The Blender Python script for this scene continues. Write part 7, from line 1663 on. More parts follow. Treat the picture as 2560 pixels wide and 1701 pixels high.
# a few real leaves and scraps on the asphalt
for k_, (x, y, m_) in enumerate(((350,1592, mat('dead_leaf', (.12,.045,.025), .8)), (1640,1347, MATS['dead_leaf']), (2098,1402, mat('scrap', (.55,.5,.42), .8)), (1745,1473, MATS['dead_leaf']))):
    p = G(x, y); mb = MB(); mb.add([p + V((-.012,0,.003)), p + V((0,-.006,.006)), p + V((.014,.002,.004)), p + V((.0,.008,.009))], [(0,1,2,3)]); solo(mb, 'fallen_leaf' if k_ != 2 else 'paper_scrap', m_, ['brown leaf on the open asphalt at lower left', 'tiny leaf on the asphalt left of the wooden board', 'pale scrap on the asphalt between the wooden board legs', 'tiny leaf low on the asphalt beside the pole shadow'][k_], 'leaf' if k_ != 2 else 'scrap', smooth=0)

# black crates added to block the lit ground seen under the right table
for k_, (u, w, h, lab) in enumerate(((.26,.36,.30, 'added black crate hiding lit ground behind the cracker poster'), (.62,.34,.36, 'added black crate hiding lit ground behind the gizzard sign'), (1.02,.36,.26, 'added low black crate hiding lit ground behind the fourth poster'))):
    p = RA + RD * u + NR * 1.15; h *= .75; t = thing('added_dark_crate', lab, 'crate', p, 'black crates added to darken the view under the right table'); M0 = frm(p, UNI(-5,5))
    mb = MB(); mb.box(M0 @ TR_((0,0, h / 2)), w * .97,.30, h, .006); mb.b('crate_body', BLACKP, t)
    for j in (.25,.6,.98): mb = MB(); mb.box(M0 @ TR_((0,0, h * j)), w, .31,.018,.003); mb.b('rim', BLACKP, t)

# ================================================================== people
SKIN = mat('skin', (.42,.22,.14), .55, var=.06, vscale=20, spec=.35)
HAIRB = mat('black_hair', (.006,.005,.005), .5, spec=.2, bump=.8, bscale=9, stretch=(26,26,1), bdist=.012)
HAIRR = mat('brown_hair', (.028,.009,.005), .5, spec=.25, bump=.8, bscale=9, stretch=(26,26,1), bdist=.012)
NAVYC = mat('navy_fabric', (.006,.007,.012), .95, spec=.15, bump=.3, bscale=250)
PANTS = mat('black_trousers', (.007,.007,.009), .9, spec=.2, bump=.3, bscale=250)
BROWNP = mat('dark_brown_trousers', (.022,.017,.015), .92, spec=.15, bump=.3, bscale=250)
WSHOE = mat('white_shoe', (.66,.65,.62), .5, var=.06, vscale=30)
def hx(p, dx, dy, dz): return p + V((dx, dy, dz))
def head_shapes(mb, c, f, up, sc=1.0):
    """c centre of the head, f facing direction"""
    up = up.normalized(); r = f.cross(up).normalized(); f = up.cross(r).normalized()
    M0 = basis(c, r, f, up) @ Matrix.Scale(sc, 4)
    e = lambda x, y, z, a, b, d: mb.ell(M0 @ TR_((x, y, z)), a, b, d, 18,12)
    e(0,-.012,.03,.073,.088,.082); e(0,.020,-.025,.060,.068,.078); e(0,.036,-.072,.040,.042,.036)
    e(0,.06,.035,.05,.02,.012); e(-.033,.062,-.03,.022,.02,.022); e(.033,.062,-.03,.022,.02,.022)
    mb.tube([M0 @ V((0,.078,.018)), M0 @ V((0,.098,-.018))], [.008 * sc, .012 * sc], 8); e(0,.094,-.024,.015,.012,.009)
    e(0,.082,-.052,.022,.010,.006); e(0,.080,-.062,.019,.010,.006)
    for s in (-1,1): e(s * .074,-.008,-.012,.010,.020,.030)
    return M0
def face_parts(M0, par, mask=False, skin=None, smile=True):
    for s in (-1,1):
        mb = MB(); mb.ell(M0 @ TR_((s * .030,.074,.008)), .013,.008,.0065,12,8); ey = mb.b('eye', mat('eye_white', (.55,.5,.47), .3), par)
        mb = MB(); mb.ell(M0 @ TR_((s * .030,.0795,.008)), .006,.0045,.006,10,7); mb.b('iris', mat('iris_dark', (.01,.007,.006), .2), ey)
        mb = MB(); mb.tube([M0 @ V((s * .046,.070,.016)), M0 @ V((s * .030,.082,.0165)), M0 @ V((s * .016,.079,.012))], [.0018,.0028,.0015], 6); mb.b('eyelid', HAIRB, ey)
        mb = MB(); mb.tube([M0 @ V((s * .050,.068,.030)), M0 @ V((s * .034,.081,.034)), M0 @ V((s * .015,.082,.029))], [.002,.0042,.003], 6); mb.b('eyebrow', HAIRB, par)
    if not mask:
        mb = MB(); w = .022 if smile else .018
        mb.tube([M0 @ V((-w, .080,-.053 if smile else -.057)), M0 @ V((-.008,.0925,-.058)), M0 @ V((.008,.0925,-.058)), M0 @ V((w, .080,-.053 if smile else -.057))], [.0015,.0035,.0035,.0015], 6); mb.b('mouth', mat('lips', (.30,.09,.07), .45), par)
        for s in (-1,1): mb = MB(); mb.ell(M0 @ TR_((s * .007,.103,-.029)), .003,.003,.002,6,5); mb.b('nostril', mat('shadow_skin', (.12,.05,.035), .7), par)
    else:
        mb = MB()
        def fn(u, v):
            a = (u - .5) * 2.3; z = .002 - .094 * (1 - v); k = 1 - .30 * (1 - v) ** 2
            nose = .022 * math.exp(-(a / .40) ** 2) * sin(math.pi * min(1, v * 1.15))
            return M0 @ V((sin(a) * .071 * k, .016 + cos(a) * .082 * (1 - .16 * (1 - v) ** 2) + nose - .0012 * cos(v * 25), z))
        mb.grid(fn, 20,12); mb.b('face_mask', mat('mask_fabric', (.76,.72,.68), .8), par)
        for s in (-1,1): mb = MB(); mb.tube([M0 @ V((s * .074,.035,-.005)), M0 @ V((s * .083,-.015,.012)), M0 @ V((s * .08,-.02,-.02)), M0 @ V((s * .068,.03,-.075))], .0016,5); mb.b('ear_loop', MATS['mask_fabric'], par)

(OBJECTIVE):
Retype all of the data shown above, word for word.

(EXERCISE OUTPUT):
The Blender Python script for this scene continues. Write part 7, from line 1663 on. More parts follow. Treat the picture as 2560 pixels wide and 1701 pixels high.
# a few real leaves and scraps on the asphalt
for k_, (x, y, m_) in enumerate(((350,1592, mat('dead_leaf', (.12,.045,.025), .8)), (1640,1347, MATS['dead_leaf']), (2098,1402, mat('scrap', (.55,.5,.42), .8)), (1745,1473, MATS['dead_leaf']))):
    p = G(x, y); mb = MB(); mb.add([p + V((-.012,0,.003)), p + V((0,-.006,.006)), p + V((.014,.002,.004)), p + V((.0,.008,.009))], [(0,1,2,3)]); solo(mb, 'fallen_leaf' if k_ != 2 else 'paper_scrap', m_, ['brown leaf on the open asphalt at lower left', 'tiny leaf on the asphalt left of the wooden board', 'pale scrap on the asphalt between the wooden board legs', 'tiny leaf low on the asphalt beside the pole shadow'][k_], 'leaf' if k_ != 2 else 'scrap', smooth=0)

# black crates added to block the lit ground seen under the right table
for k_, (u, w, h, lab) in enumerate(((.26,.36,.30, 'added black crate hiding lit ground behind the cracker poster'), (.62,.34,.36, 'added black crate hiding lit ground behind the gizzard sign'), (1.02,.36,.26, 'added low black crate hiding lit ground behind the fourth poster'))):
    p = RA + RD * u + NR * 1.15; h *= .75; t = thing('added_dark_crate', lab, 'crate', p, 'black crates added to darken the view under the right table'); M0 = frm(p, UNI(-5,5))
    mb = MB(); mb.box(M0 @ TR_((0,0, h / 2)), w * .97,.30, h, .006); mb.b('crate_body', BLACKP, t)
    for j in (.25,.6,.98): mb = MB(); mb.box(M0 @ TR_((0,0, h * j)), w, .31,.018,.003); mb.b('rim', BLACKP, t)

# ================================================================== people
SKIN = mat('skin', (.42,.22,.14), .55, var=.06, vscale=20, spec=.35)
HAIRB = mat('black_hair', (.006,.005,.005), .5, spec=.2, bump=.8, bscale=9, stretch=(26,26,1), bdist=.012)
HAIRR = mat('brown_hair', (.028,.009,.005), .5, spec=.25, bump=.8, bscale=9, stretch=(26,26,1), bdist=.012)
NAVYC = mat('navy_fabric', (.006,.007,.012), .95, spec=.15, bump=.3, bscale=250)
PANTS = mat('black_trousers', (.007,.007,.009), .9, spec=.2, bump=.3, bscale=250)
BROWNP = mat('dark_brown_trousers', (.022,.017,.015), .92, spec=.15, bump=.3, bscale=250)
WSHOE = mat('white_shoe', (.66,.65,.62), .5, var=.06, vscale=30)
def hx(p, dx, dy, dz): return p + V((dx, dy, dz))
def head_shapes(mb, c, f, up, sc=1.0):
    """c centre of the head, f facing direction"""
    up = up.normalized(); r = f.cross(up).normalized(); f = up.cross(r).normalized()
    M0 = basis(c, r, f, up) @ Matrix.Scale(sc, 4)
    e = lambda x, y, z, a, b, d: mb.ell(M0 @ TR_((x, y, z)), a, b, d, 18,12)
    e(0,-.012,.03,.073,.088,.082); e(0,.020,-.025,.060,.068,.078); e(0,.036,-.072,.040,.042,.036)
    e(0,.06,.035,.05,.02,.012); e(-.033,.062,-.03,.022,.02,.022); e(.033,.062,-.03,.022,.02,.022)
    mb.tube([M0 @ V((0,.078,.018)), M0 @ V((0,.098,-.018))], [.008 * sc, .012 * sc], 8); e(0,.094,-.024,.015,.012,.009)
    e(0,.082,-.052,.022,.010,.006); e(0,.080,-.062,.019,.010,.006)
    for s in (-1,1): e(s * .074,-.008,-.012,.010,.020,.030)
    return M0
def face_parts(M0, par, mask=False, skin=None, smile=True):
    for s in (-1,1):
        mb = MB(); mb.ell(M0 @ TR_((s * .030,.074,.008)), .013,.008,.0065,12,8); ey = mb.b('eye', mat('eye_white', (.55,.5,.47), .3), par)
        mb = MB(); mb.ell(M0 @ TR_((s * .030,.0795,.008)), .006,.0045,.006,10,7); mb.b('iris', mat('iris_dark', (.01,.007,.006), .2), ey)
        mb = MB(); mb.tube([M0 @ V((s * .046,.070,.016)), M0 @ V((s * .030,.082,.0165)), M0 @ V((s * .016,.079,.012))], [.0018,.0028,.0015], 6); mb.b('eyelid', HAIRB, ey)
        mb = MB(); mb.tube([M0 @ V((s * .050,.068,.030)), M0 @ V((s * .034,.081,.034)), M0 @ V((s * .015,.082,.029))], [.002,.0042,.003], 6); mb.b('eyebrow', HAIRB, par)
    if not mask:
        mb = MB(); w = .022 if smile else .018
        mb.tube([M0 @ V((-w, .080,-.053 if smile else -.057)), M0 @ V((-.008,.0925,-.058)), M0 @ V((.008,.0925,-.058)), M0 @ V((w, .080,-.053 if smile else -.057))], [.0015,.0035,.0035,.0015], 6); mb.b('mouth', mat('lips', (.30,.09,.07), .45), par)
        for s in (-1,1): mb = MB(); mb.ell(M0 @ TR_((s * .007,.103,-.029)), .003,.003,.002,6,5); mb.b('nostril', mat('shadow_skin', (.12,.05,.035), .7), par)
    else:
        mb = MB()
        def fn(u, v):
            a = (u - .5) * 2.3; z = .002 - .094 * (1 - v); k = 1 - .30 * (1 - v) ** 2
            nose = .022 * math.exp(-(a / .40) ** 2) * sin(math.pi * min(1, v * 1.15))
            return M0 @ V((sin(a) * .071 * k, .016 + cos(a) * .082 * (1 - .16 * (1 - v) ** 2) + nose - .0012 * cos(v * 25), z))
        mb.grid(fn, 20,12); mb.b('face_mask', mat('mask_fabric', (.76,.72,.68), .8), par)
        for s in (-1,1): mb = MB(); mb.tube([M0 @ V((s * .074,.035,-.005)), M0 @ V((s * .083,-.015,.012)), M0 @ V((s * .08,-.02,-.02)), M0 @ V((s * .068,.03,-.075))], .0016,5); mb.b('ear_loop', MATS['mask_fabric'], par)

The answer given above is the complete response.